__AIM OF THE TASK__
Say how many lines hold the string "that", and nothing more.

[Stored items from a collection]
====

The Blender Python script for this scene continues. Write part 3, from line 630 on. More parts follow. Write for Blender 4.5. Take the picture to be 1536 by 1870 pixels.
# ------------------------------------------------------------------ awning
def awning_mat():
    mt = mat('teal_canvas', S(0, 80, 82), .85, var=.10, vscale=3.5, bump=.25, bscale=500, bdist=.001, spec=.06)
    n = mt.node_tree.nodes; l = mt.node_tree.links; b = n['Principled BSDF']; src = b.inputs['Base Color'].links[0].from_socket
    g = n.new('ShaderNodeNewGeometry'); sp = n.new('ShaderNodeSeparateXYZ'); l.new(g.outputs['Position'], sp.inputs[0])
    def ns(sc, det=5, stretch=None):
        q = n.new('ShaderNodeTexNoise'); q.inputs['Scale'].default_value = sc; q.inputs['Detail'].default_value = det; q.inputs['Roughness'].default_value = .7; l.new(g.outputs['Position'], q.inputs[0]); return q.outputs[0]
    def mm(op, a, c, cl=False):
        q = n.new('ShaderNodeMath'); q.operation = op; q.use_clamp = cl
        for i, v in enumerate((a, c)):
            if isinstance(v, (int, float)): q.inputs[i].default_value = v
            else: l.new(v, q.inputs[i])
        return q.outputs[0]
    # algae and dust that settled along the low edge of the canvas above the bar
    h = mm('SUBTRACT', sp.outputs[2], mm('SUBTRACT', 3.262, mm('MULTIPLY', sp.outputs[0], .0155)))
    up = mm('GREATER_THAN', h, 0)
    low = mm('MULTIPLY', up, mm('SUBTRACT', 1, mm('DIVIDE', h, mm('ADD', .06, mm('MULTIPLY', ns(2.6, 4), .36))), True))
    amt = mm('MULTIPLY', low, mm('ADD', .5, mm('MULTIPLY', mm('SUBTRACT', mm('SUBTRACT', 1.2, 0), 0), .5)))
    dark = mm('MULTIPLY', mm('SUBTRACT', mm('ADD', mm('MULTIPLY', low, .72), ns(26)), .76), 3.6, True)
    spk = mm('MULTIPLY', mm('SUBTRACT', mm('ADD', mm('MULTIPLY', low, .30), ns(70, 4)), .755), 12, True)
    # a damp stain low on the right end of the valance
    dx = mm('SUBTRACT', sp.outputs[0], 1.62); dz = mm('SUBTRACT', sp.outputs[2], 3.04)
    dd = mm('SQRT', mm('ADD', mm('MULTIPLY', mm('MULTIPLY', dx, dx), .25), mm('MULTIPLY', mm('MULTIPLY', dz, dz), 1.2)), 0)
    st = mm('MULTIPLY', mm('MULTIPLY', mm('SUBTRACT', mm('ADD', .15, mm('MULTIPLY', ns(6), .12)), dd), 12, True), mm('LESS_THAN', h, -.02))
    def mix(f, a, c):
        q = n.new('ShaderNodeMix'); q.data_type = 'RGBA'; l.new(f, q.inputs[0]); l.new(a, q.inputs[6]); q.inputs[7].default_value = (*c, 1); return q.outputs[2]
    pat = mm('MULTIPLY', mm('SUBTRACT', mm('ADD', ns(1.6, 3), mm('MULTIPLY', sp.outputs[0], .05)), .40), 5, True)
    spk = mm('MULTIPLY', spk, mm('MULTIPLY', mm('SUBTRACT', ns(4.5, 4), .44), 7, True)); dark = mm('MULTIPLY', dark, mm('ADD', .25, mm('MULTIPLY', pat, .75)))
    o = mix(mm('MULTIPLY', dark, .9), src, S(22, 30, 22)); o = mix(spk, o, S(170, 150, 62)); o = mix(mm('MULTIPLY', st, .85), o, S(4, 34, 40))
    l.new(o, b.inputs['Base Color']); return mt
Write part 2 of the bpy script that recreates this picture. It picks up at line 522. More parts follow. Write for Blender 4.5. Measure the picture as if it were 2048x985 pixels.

====

__RESPONSE TO THE TASK__
2